(Renungan) Seperti Anak Kecil, Aku Percaya Penuh
Seperti Anak Kecil, Aku Percaya Penuh
(Dewi Malingkas)
(Dewi Malingkas)
"Aku berkata kepadamu, sesungguhnya jika kamu tidak bertobat dan menjadi seperti anak kecil ini, kamu tidak akan masuk ke dalam Kerajaan Sorga.
(Mat. 18:3)
Kalendar Liturgi Selasa, 1 Oktober 2024
Bacaan Pertama : Yes. 66:10-14c
Mazmur Tanggapan : Mzm. 131:1. 2. 3
Bacaan Injil : Mat. 18:1-5
Siapakah yang terbesar di antara mereka? Hal itu dipertentangkan murid-murid Yesus yang melihat Kerajaan Surga secara duniawi, di mana status, kedudukan, kekayaan dan kepandaian menjadi batasan. Padahal konsep Kerajaan Surga justru sebaliknya (bdk. Mrk. 10:43-44). Yesus menyadari akan hal itu, karenanya Dia dengan sengaja memanggil seorang anak kecil dan menempatkanya di tengah-tengah murid-murid-Nya.
Dengan memanggil seorang anak kecil, Yesus mengingatkan murid-murid-Nya, persoalan mereka bukan masalah mana yang terbesar, tetapi masalah masuk ke dalam Kerajaan Surga. Hal ini dapat terjadi bila mereka meninggalkan pandangan yang menganggap diri mereka tinggi. Ketiadaan rasa sombong atas kedudukan, merupakan aspek kehidupan seorang anak.
Anak kecil identik dengan kepolosan, berpikir sederhana, tidak berambisi dan lainnya. Mereka cenderung lebih mudah dinasihati, sangat percaya dan bergantung pada orang tuanya. Sifat dan ciri-ciri seperti inilah yang membuat seseorang layak masuk dalam Kerajaan Surga.
Seorang sahabat bercerita, di awal usai 20 dia sudah “live the dreams” (hidup dalam mimpi) duniawi, tapi penuh keterikatan, dan kemudian harus dibayar mahal, dengan kehilangan semuanya.
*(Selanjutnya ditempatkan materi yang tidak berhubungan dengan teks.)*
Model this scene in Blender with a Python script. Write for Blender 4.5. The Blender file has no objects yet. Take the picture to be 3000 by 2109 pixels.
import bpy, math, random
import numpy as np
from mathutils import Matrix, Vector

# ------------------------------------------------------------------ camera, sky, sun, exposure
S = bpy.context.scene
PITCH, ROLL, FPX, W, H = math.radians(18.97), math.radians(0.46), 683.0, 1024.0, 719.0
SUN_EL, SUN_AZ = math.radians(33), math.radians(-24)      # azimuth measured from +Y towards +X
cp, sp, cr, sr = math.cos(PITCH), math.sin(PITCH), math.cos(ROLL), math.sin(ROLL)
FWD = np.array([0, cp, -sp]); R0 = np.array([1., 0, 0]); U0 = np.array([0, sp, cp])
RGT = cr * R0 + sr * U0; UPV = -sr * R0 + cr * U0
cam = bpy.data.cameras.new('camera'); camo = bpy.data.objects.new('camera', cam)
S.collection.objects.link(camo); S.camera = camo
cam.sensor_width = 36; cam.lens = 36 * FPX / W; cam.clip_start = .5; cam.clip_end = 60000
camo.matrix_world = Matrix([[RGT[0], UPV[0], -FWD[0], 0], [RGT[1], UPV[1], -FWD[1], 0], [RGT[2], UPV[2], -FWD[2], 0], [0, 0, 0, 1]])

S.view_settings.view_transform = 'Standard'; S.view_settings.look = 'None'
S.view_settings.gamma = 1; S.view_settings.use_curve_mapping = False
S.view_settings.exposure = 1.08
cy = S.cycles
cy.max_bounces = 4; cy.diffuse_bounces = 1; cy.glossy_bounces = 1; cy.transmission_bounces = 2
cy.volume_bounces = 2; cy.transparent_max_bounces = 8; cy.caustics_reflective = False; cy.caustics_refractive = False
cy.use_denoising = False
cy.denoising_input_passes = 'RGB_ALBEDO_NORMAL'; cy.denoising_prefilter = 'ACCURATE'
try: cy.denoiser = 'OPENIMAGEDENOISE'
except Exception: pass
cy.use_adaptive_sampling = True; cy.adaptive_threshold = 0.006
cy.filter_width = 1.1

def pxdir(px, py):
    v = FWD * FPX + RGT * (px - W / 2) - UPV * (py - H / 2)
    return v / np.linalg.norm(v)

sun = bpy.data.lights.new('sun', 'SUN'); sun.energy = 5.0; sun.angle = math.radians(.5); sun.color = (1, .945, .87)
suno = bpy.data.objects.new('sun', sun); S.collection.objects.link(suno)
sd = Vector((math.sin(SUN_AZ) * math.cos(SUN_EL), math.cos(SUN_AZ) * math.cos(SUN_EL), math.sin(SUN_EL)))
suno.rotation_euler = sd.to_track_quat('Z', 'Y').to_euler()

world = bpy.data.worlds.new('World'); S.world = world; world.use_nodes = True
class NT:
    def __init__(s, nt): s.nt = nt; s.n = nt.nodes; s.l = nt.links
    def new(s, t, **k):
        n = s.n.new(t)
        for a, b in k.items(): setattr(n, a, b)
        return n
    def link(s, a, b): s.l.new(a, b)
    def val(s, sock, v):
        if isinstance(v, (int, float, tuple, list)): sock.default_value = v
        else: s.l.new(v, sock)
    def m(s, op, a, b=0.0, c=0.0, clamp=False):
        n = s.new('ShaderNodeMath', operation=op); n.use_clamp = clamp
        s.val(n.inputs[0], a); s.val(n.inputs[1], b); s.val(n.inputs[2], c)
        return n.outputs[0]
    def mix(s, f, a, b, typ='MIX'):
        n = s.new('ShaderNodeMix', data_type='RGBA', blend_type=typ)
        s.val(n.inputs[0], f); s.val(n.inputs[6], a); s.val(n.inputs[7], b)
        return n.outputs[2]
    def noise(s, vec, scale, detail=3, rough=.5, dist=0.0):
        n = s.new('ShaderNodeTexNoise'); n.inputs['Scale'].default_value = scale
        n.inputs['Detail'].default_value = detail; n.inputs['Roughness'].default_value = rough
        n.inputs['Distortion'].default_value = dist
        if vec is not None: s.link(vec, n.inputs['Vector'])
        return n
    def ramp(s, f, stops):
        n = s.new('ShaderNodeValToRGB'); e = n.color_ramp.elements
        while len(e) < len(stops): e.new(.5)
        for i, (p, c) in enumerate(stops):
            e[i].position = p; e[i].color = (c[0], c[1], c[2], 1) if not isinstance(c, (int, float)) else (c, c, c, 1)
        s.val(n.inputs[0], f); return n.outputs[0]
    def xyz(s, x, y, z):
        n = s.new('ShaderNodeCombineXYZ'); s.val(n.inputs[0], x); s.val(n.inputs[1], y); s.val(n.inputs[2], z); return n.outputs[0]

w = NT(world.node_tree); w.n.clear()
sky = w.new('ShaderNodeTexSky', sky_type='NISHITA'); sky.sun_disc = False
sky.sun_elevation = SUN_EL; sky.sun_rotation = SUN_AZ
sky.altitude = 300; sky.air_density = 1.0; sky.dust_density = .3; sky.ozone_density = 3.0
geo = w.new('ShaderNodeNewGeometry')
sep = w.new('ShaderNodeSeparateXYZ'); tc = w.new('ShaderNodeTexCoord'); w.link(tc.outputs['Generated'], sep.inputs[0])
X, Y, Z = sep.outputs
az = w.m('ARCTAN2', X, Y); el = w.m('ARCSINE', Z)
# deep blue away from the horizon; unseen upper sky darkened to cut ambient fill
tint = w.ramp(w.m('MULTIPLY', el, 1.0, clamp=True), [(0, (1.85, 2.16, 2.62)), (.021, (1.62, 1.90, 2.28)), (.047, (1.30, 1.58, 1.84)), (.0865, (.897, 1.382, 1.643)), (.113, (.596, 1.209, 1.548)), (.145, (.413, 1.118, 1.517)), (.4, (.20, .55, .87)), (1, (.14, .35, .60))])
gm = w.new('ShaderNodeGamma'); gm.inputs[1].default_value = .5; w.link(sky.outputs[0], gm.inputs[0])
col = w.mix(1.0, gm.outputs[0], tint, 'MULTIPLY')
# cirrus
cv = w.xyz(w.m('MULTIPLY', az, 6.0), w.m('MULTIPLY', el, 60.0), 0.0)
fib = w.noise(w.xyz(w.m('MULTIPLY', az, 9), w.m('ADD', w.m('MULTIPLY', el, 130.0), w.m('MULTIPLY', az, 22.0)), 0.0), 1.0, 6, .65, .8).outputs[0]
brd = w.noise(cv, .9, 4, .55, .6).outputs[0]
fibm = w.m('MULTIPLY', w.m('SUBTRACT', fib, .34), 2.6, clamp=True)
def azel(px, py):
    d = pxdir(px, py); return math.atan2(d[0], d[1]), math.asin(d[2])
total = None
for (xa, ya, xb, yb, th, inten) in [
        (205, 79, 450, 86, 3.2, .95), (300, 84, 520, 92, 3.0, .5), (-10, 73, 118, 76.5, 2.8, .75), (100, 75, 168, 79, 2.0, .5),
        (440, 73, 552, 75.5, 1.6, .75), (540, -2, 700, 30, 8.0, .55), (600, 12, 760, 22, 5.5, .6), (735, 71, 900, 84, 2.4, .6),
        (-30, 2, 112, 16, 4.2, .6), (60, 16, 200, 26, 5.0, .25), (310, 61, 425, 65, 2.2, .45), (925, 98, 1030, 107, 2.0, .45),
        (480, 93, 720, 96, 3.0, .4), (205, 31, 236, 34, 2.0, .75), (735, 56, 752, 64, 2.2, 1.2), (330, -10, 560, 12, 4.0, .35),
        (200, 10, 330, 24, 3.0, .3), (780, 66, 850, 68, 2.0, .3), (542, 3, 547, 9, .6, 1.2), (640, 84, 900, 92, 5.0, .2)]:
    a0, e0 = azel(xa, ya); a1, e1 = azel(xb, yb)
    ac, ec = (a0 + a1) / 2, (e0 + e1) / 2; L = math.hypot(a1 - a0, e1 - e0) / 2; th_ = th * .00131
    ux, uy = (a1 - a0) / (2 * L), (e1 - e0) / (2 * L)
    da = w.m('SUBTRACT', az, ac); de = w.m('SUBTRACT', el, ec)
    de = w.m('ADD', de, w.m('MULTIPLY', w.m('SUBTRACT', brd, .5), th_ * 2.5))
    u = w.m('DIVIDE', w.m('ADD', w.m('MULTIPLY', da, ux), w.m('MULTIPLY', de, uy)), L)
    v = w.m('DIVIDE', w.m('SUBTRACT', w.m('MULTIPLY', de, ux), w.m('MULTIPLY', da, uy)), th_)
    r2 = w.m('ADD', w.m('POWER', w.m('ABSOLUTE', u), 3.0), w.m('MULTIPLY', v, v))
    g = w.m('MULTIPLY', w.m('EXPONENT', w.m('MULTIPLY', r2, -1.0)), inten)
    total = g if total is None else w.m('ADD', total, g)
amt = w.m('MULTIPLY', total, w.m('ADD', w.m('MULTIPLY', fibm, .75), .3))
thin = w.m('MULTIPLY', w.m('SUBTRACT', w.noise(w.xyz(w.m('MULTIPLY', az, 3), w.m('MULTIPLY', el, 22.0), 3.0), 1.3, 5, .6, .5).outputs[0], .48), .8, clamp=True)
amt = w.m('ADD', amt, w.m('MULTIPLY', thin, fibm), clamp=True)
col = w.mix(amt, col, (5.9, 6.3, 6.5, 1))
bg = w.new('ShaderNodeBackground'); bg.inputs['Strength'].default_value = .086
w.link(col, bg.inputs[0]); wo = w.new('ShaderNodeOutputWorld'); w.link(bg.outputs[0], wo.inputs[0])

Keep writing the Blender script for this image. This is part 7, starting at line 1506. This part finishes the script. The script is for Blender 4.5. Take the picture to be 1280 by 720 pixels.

Pada titik nadir itu, dalam satu kesempatan ia bertemu dengan seseorang yang kemudian menjadi mentor rohaninya, yang mengajaknya untuk mengikuti Persekutuan Doa. Perlahan dia mengalami perjumpaan dengan Tuhan.
Mata dan hatinya terbuka, terutama ketika sang mentor berkata: “You terlalu sombong dan mengandalkan diri sendiri. Di saat-saat seperti ini jadilah “kosong” dan “bodoh” di hadapan Tuhan, seperti anak kecil yang tidak tahu apa-apa dan ikut saja ke mana tangan ayahnya menuntun! Jalin hubungan layaknya seorang anak yang benar-benar manja dan dekat dengan ayahnya. Nurut aja, ga usah sok tau dan kebanyakan mikir!” Itulah titik tolak pertobatannya.
Singkat cerita banyak perubahan dialaminya, juga pemulihan-pemulihan dalam hidupnya. Hingga kini pun, ia tetap aktif terlibat dalam pelayanan-pelayanan, dan tetap menikmati hadirat Tuhan, mengimaninya sebagai anugerah terbesar yang ia rasakan dalam hidupnya.
Di akhir cerita, katanya, “Seperti anak kecil, saya percaya penuh apa pun itu selama merupakan rancangan Bapa, maka itu adalah baik bagiku.”
Saya terdiam dan tertunduk, mampukah aku menjadi seorang anak kecil di mata Tuhan?
Doa:
Doa:
Tuhan, biarlah aku menjadi anak kecil kosong dan bodoh di hadapan-Mu, namun setia mengikuti-Mu, dan tangan-Mu selalu membimbingku. Amin.